### Material provided
* * * * * * *

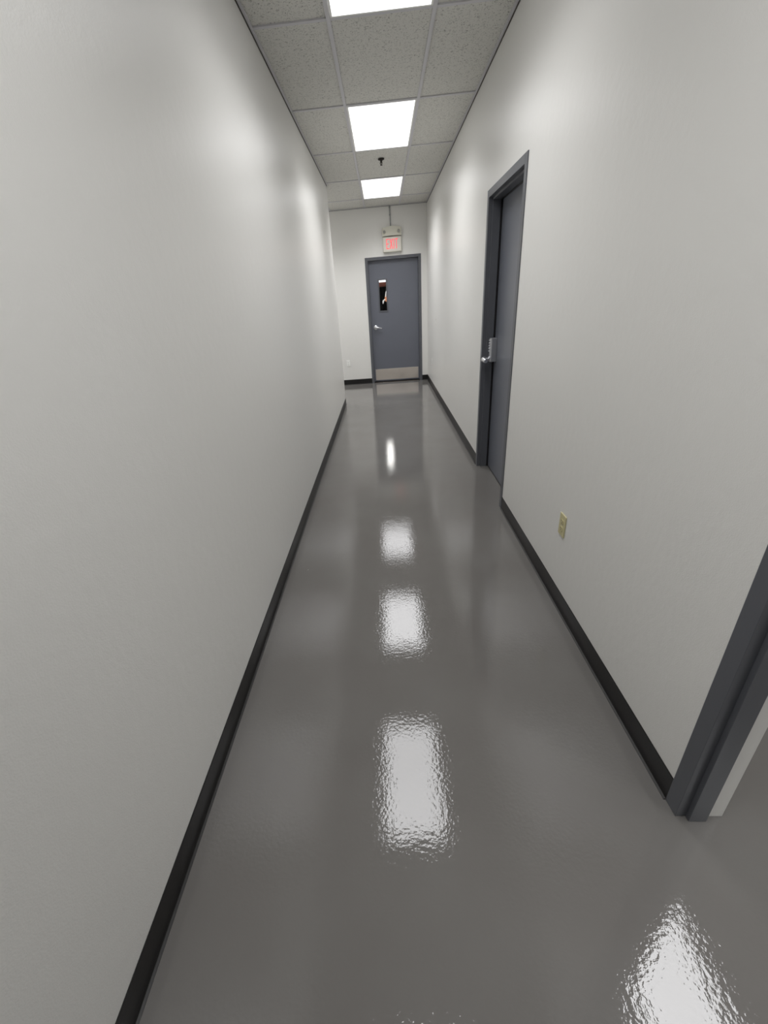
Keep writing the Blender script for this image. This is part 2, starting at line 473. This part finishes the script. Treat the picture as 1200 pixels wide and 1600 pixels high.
# ------------------------------------------------------------------ sprinkler
sp = empty('fire_sprinkler', (.067, 6.2, C)); tag(sp, 'small dark sprinkler head hanging from a ceiling tile between two lights', 'sprinkler')
e = MB(); e.lathe((.067, 6.2, C + .004), (0, 0, -1), [(0, .037), (.006, .037), (.012, .03), (.016, .014)], 28); e.build('escutcheon', M['dark'], sp, True)
e = MB(); e.lathe((.067, 6.2, C - .008), (0, 0, -1), [(0, .011), (.02, .011), (.022, .008), (.04, .003), (.046, .003)], 16)
for s_ in (-1, 1):
    e.tube([(.067 + s_ * .01, 6.2, C - .026), (.067 + s_ * .015, 6.2, C - .038), (.067 + s_ * .004, 6.2, C - .054)], .0024, 8)
e.build('sprinkler_body', M['dark'], sp, True)
e = MB(); e.lathe((.067, 6.2, C - .054), (0, 0, -1), [(0, .004), (.002, .015), (.0035, .015)], 20); e.build('deflector', M['dark'], sp, True)

# ------------------------------------------------------------------ exit sign
ex = empty('exit_sign', (.228, YE, 2.30)); tag(ex, 'cream exit sign with red letters and two lamp heads above the end door', 'exit sign')
sx0, sx1 = .060, .398; sy = YE - .062
h = MB(); h.box(sx0 + .004, sx1 - .002, sy, YE, 2.302, 2.538, .006); h.build('sign_housing', M['sign'], ex)
h = MB(); h.box(sx0 + .012, sx1 - .01, sy - .004, sy + .001, 2.312, 2.53, .0015); face = h.build('sign_face', M['signface'], ex)
N_ = 14; top = []; bot = []
for i in range(N_ + 1):
    t = i / N_; x = sx0 + (sx1 - sx0) * t
    top.append((x, 2.676 + .022 * math.sin(math.pi * t))); bot.append((x, 2.548 - .0 + .006 * math.sin(math.pi * t)))
h = MB(); h.prism(top + bot[::-1], 'y', sy - .016, YE, .003); h.build('lamp_housing', M['sign'], ex)
for lx in (.094, .352):
    h = MB(); h.lathe((lx, sy - .014, 2.615), (0, -1, 0), [(0, .031), (.018, .031), (.024, .027), (.02, .024), (.016, .0)], 28)
    lh = h.build('lamp_head', M['sign'], ex, True)
    h = MB(); h.lathe((lx, sy - .033, 2.615), (0, -1, 0), [(0, .023), (.004, .018), (.006, .002)], 24); build_sub(h, 'lamp_lens', M['lens'], lh, True)
zb, zt_, st = 2.350, 2.506, .0125
ly = (sy - .0055, sy - .0035)
def letter(boxes=(), polys=()):
    q = MB()
    for (x0, x1, z0, z1) in boxes: q.box(x0, x1, ly[0], ly[1], z0, z1)
    for p in polys: q.prism(p, 'y', ly[0], ly[1])
    o = q.build('letter', M['red'], ex); return o
x = .124
letter([(x, x + st, zb, zt_), (x + st, x + .05, zb, zb + st), (x + st, x + .045, (zb + zt_ - st) / 2, (zb + zt_ + st) / 2), (x + st, x + .05, zt_ - st, zt_)])['label'] = 'red letter E'
x = .184; wX = .058; sl = .015
cx, cz = x + wX / 2, (zb + zt_) / 2; u = sl / 2; vz = .018
letter(polys=[[(x, zb), (x + sl, zb), (cx, cz - vz), (x + wX - sl, zb), (x + wX, zb), (cx + u, cz), (x + wX, zt_), (x + wX - sl, zt_), (cx, cz + vz), (x + sl, zt_), (x, zt_), (cx - u, cz)]])['label'] = 'red letter X'
x = .254; letter([(x, x + st, zb, zt_)])['label'] = 'red letter I'
x = .281; letter([(x, x + .05, zt_ - st, zt_), (x + .025 - st / 2, x + .025 + st / 2, zb, zt_ - st)])['label'] = 'red letter T'

# conduit feeding the sign
cn = empty('conduit', (.213, YE - .012, 2.70)); tag(cn, 'thin metal conduit running from the ceiling down to the exit sign', 'conduit')
h = MB(); h.tube([(.208, YE - .012, C - .001), (.211, YE - .012, 2.87), (.215, YE - .012, 2.69)], .0085, 14); h.build('pipe', M['galv'], cn, True)
h = MB(); h.box(.195, .224, YE - .022, YE, 2.862, 2.882, .003); h.build('pipe_strap', M['galv'], cn)
h = MB(); h.lathe((.208, YE - .012, C - .001), (0, 0, -1), [(0, .013), (.03, .013), (.034, .0095)], 16); h.build('coupling', M['galv'], cn, True)

# ------------------------------------------------------------------ wall plates
def plate(kind, loc, axis, matp, label, cat, rot):
    """built facing -Y at the origin, then turned; parts are children"""
    t = empty(kind, loc); tag(t, label, cat, 'power outlets on the walls' if cat == 'outlet' else None); t.rotation_euler = (0, 0, rot)
    def add(mb, name, mm):
        me = bpy.data.meshes.new(name); mb.bm.to_mesh(me); mb.bm.free(); me.materials.append(mm)
        o = bpy.data.objects.new(name, me); COL.objects.link(o); o.parent = t; return o
    W, H = .07, .118
    q = MB(); q.box(-W / 2, W / 2, -.006, 0, -H / 2, H / 2, .0025); add(q, 'cover_plate', matp)
    if kind == 'power_outlet':
        for s_ in (-1, 1):
            zc = s_ * .0195; n = 20; poly = []
            for i in range(n):
                a_ = 2 * math.pi * i / n; px = max(-.0145, min(.0145, .0172 * math.cos(a_))); poly.append((px, zc + .0145 * math.sin(a_)))
            q = MB(); q.prism(poly, 'y', -.0085, -.004); rc = add(q, 'receptacle', matp)
            sl_ = MB(); sl_.box(-.0075, -.005, -.0088, -.0082, zc - .002, zc + .0065); sl_.box(.005, .0075, -.0088, -.0082, zc - .001, zc + .0055)
            sl_.lathe((0, -.0082, zc - .0075), (0, -1, 0), [(0, .0026), (.0006, .0026)], 12)
            o = add(sl_, 'slots', M['slot']); o.parent = rc
        q = MB(); q.lathe((0, -.006, 0), (0, -1, 0), [(0, .003), (.001, .0028)], 12); add(q, 'screw', M['chrome'])
    else:
        q = MB(); q.box(-.005, .005, -.012, -.005, -.012, .012, .001); add(q, 'toggle', matp)
        for s_ in (-1, 1):
            q = MB(); q.lathe((0, -.006, s_ * .03), (0, -1, 0), [(0, .003), (.001, .0028)], 12); add(q, 'screw', matp)
    return t
RW = -math.pi / 2      # faces -X (right wall)
plate('power_outlet', (XR, 1.918, .456), 'x', M['ivory'], 'ivory outlet on the right wall nearest the camera', 'outlet', RW)
plate('power_outlet', (-.744, YE, .425), 'y', M['white'], 'white outlet low on the end wall left of the door', 'outlet', 0)
plate('power_outlet', (XR, 8.14, .46), 'x', M['white'], 'small white outlet low on the right wall near the far corner', 'outlet', RW)
plate('light_switch', (XR, 7.52, 1.19), 'x', M['wall'], 'pale switch plate on the right wall at the far end', 'switch', RW)

# ------------------------------------------------------------------ the hall glimpsed through the door glass
h = MB()
h.box(-1.7, -1.6, YE + .13, 16.0, 0, C + .1); h.box(1.6, 1.7, YE + .13, 16.0, 0, C + .1)
struct('wall_hall', h, M['darkwall'], 'dark side walls of the hall behind the exit door')
h = MB(); h.box(-1.7, 1.7, 16.0, 16.1, 0, C + .1); struct('wall_hall_end', h, M['paleroom'], 'pale far wall of the hall behind the exit door')
h = MB(); h.box(-1.7, 1.7, YE + .13, 16.1, C + .004, C + .1); struct('ceiling_hall', h, M['darkwall'], 'dark ceiling of the hall behind the exit door')
h = MB(); n = 90
pts = [(-1.55 + 3.1 * i / n, 15.9 + .025 * math.sin(i * 1.7)) for i in range(n + 1)]
h.prism(pts + [(x_, y_ + .01) for x_, y_ in pts[::-1]], 'z', .03, 1.912)
o = h.build('curtain', M['blackcloth']); tag(o, 'black curtain dimly seen through the door window', 'curtain')
h = MB(); h.box(-1.6, 1.6, 15.86, 16.0, 1.915, 2.045, .004)
o = h.build('wooden_rail', M['brown']); tag(o, 'red-brown board across the top of the door window view', 'board')
for y0 in (11.75, 13.1):
    make_light(-.27, y0, TT, 2 * TT, 'lit ceiling panel in the hall, glinting on the floor before the exit door' if y0 < 12 else 'lit ceiling panel in the hall, deeper beyond the exit door', 1.0, 'diffuser_hall')
st_ = empty('strip_light', (0, 15.84, 2.05)); tag(st_, 'lit white strip at the top of the door window view', 'light')
h = MB(); h.box(-.6, .6, 15.80, 15.857, 2.052, 2.118, .006); h.build('diffuser', M['strip'], st_)
h = MB(); h.box(-.62, .62, 15.82, 16.0, 2.1185, 2.15, .004); h.build('housing', M['black'], st_)
# added pale and orange shapes, stand-in for the camera holder's reflection (sized for where it hangs, under the hall lights)
CY = 13.9; kk = CY / 9.05
def wp(px_, pz_): return (px_ * kk, CAMZ + (pz_ - CAMZ) * kk)
ck = empty('hanging_cloth', (.1, CY, 1.45)); tag(ck, 'pale and orange cloth glimpsed through the door window', 'cloth')
h = MB(); h.prism([wp(.057, 1.57), wp(.082, 1.58), wp(.090, 1.69), wp(.072, 1.66)], 'y', CY, CY + .02, .003); h.build('fold', M['white'], ck)
h = MB(); h.prism([wp(.050, 1.51), wp(.094, 1.49), wp(.094, 1.58), wp(.056, 1.585)], 'y', CY - .01, CY + .025, .003); h.build('fold', M['warm'], ck)['label'] = 'orange fold'
h = MB(); h.prism([wp(.008, 1.46), wp(.026, 1.475), wp(.042, 1.525), wp(.07, 1.53), wp(.05, 1.55), wp(.008, 1.52)], 'y', CY - .02, CY, .003); h.build('fold', M['white'], ck)
h = MB(); h.tube([(.13, CY + .01, 1.75), (.13, CY + .01, C)], .003, 6); h.build('cord', M['dark'], ck)  # cord added to hold up the stand-in shapes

* * * * * * *

### To be done
Copy nothing but the lines from the top of the material through the line holding "e.build('deflector', M['dark'], sp, True)", exactly as written; omit pictures.

### Exercise output
Keep writing the Blender script for this image. This is part 2, starting at line 473. This part finishes the script. Treat the picture as 1200 pixels wide and 1600 pixels high.
# ------------------------------------------------------------------ sprinkler
sp = empty('fire_sprinkler', (.067, 6.2, C)); tag(sp, 'small dark sprinkler head hanging from a ceiling tile between two lights', 'sprinkler')
e = MB(); e.lathe((.067, 6.2, C + .004), (0, 0, -1), [(0, .037), (.006, .037), (.012, .03), (.016, .014)], 28); e.build('escutcheon', M['dark'], sp, True)
e = MB(); e.lathe((.067, 6.2, C - .008), (0, 0, -1), [(0, .011), (.02, .011), (.022, .008), (.04, .003), (.046, .003)], 16)
for s_ in (-1, 1):
    e.tube([(.067 + s_ * .01, 6.2, C - .026), (.067 + s_ * .015, 6.2, C - .038), (.067 + s_ * .004, 6.2, C - .054)], .0024, 8)
e.build('sprinkler_body', M['dark'], sp, True)
e = MB(); e.lathe((.067, 6.2, C - .054), (0, 0, -1), [(0, .004), (.002, .015), (.0035, .015)], 20); e.build('deflector', M['dark'], sp, True)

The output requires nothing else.